A nova seleção dos projetos foi feita a partir de um edital que estabelecia critérios de participação aos estados e municípios, com cotas por região e por unidade da federação, orientadas pela quantidade de domicílios em favelas urbanas divulgada pelo Instituto Brasileiro de Geografia e Estatística (IBGE). A ideia é viabilizar uma distribuição territorial igualitária no país. O conjunto de propostas foi avaliado considerando alguns critérios de priorização: projetos elaborados com participação social, aqueles voltados a áreas com elevado grau de precariedade (palafitas, favelas sujeitas a risco ou em lixões) e também o grau de complexidade das propostas. 

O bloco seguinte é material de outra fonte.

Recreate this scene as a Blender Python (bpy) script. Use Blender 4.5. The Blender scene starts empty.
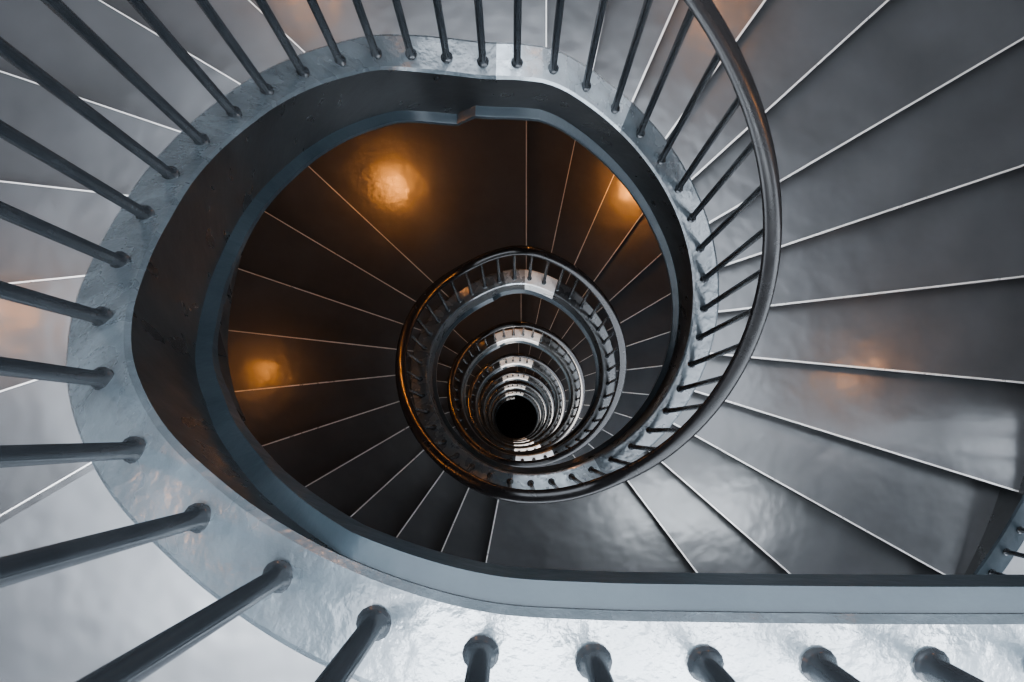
import bpy, math, bmesh
from mathutils import Vector

ZC = 33.45           # eye height above the ground floor
CX, CY, R = 0.13, 0.61, 0.945   # centre of the well, radius of baluster line
RISE = 0.18
PITCH = 24*RISE
H_LAND = 3.18        # depth (below eye) of first half landing
H_TOP = H_LAND-7*RISE
A_TOP = 210.2        # angle of the first riser below the top floor
R_OUT = 3.4
RAIL_H = 1.10
NSTOREY = 7
F = 740.0
try:
    bpy.context.scene.view_settings.look = 'AgX - High Contrast'
except Exception as e:
    print(e)

# ---------------------------------------------------------------- materials
def new_mat(name):
    m = bpy.data.materials.new(name); m.use_nodes = True
    nt = m.node_tree
    b = nt.nodes['Principled BSDF']
    return m, nt, b

def noise_mat(name, c1, c2, scale, rough, rvar=0.08, metallic=0.0, bump=0.0, bscale=40, detail=6, spec=0.5, coat=0.0, crough=0.15, bdist=0.01, bdetail=5):
    m, nt, b = new_mat(name)
    tc = nt.nodes.new('ShaderNodeTexCoord')
    n = nt.nodes.new('ShaderNodeTexNoise'); n.inputs['Scale'].default_value = scale
    n.inputs['Detail'].default_value = detail; n.inputs['Roughness'].default_value = 0.6
    nt.links.new(tc.outputs['Object'], n.inputs['Vector'])
    r = nt.nodes.new('ShaderNodeValToRGB')
    r.color_ramp.elements[0].position = 0.2; r.color_ramp.elements[1].position = 0.8
    r.color_ramp.elements[0].color = (*c1, 1); r.color_ramp.elements[1].color = (*c2, 1)
    nt.links.new(n.outputs['Fac'], r.inputs['Fac'])
    nt.links.new(r.outputs['Color'], b.inputs['Base Color'])
    mr = nt.nodes.new('ShaderNodeMapRange')
    mr.inputs['From Min'].default_value = 0.1; mr.inputs['From Max'].default_value = 0.9
    mr.inputs['To Min'].default_value = rough-rvar*1.6; mr.inputs['To Max'].default_value = rough+rvar*1.6
    n2 = nt.nodes.new('ShaderNodeTexNoise'); n2.inputs['Scale'].default_value = scale*1.7
    n2.inputs['Detail'].default_value = 3
    nt.links.new(tc.outputs['Object'], n2.inputs['Vector'])
    nt.links.new(n2.outputs['Fac'], mr.inputs['Value'])
    nt.links.new(mr.outputs['Result'], b.inputs['Roughness'])
    b.inputs['Metallic'].default_value = metallic
    b.inputs['Specular IOR Level'].default_value = spec
    b.inputs['Coat Weight'].default_value = coat
    b.inputs['Coat Roughness'].default_value = crough
    if bump > 0:
        n3 = nt.nodes.new('ShaderNodeTexNoise'); n3.inputs['Scale'].default_value = bscale
        n3.inputs['Detail'].default_value = bdetail
        nt.links.new(tc.outputs['Object'], n3.inputs['Vector'])
        bp = nt.nodes.new('ShaderNodeBump'); bp.inputs['Strength'].default_value = bump
        bp.inputs['Distance'].default_value = bdist
        nt.links.new(n3.outputs['Fac'], bp.inputs['Height'])
        nt.links.new(bp.outputs['Normal'], b.inputs['Normal'])
        nt.links.new(bp.outputs['Normal'], b.inputs['Coat Normal'])
    return m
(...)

“A gente apoia uma intervenção integral no território, ou seja, a prefeitura ou estado deve olhar o conjunto de necessidades daquele local e montar uma proposta capaz de dialogar com todas elas: a carência de infraestrutura, a inadequação de moradias, a necessidade de recuperação ambiental, regularização fundiária, trabalho social e ação comunitária, equipamentos públicos”, afirmou Bittencourt.